Sıralamada 75 Türk üniversitesi var
Geçen sene 61 idi.
2018'den bu yana sıralamaya giren üniversite sayısı üç kat artmış!
(Türkiye'den 75 üniversitenin yer aldığı THE sıralamasında Koç Üniversitesi, ODTÜ ve Sabancı Üniversitesi 351-400 bandında yer alarak dünyanın en iyi 500 üniversitesi arasına girdi. Öte yandan İstanbul Teknik Üniversitesi 501-600; Bilkent, Boğaziçi, Çankaya ve Hacettepe Üniversiteleri 601-800; Bahçeşehir, Özyeğin ve Yıldız Teknik Üniversiteleri ise 801-1000 bandında kendine yer buldu. Böylece THE sıralamasında Türkiye'den 11 üniversite ilk bine girerek dikkat çekici bir başarı elde edilmiş oldu. THE sıralamasında ilk bine giren 11 yükseköğretim kurumumuz dışında 24 üniversitemiz 1001-1500 diliminde, kalan 40 üniversitemiz ise 1501-1904 bandında yer edindi.)

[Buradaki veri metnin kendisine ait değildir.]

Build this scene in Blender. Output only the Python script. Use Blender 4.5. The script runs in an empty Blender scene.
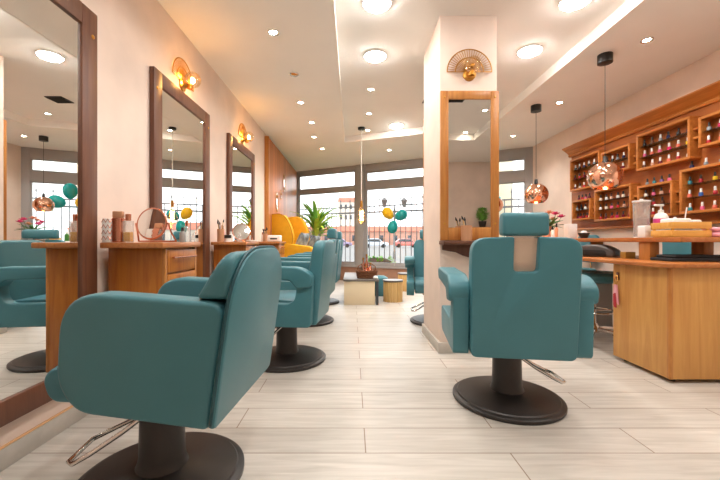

Böylece Türkiye, ABD, Hindistan ve Çin gibi devlerin ardından en iyi temsil edilen yedinci ülke olmuş!
Sırf iktidara muhalefet olsun diye üniversitelerdeki başarıları görmek istemeyenler artık yankı odalarından çıkıp Türkiye gerçekleriyle yüzleşseler iyi olur.
2028'e kadar yürütmede bir değişim söz konusu olmadığı için eğitimi siyasi muhalefete alet etmesinler.
Tabii ki bu vesileyle başta YÖK Başkanı olmak üzere ilgili herkesi tebrik etmek gerekir.
YÖK başkanı dün bir gazeteye verdiği mülakat ile üniversitelerimizin bu başarısındaki kriterleri de açıklamış oldu.
"Üniversitelerimizin uluslararası görünürlüğünü artırmak için başta büyük veri projesi olmak üzere pek çok projenin stratejik bir hedef olarak uygulanmasına rehberlik ediyoruz." diyen Prof. Dr. Erol Özvar, araştırma kayıplarının önlenmesi, yabancılarla ortak çalışılması, yurtdışına araştırmacı öğretim üyesi gönderilmesi, genç beyinlere araştırma bursu verilmesi, temel bilimlere destek sağlanması, yabancı öğretim üyelerinin Türkiye'ye daveti ve desteklenmeleri, araştırma üniversitelerine fon verilmesi ve Anadolu üniversitelerine bölüm bazlı destek sağlanması olmak üzere 8 ayrı kriter açıkladı.
Erol Hoca'nın laf üretmek yerine iş üretmek gibi önemli bir meziyetinin olduğunu biliyorduk.
Ülkemizi en iyi temsil edilen ülkeler arasına sokmuş olması, bu özelliğini YÖK yönetimine de yansıdığını gösteriyor.
Tebrikler, teşekkürler!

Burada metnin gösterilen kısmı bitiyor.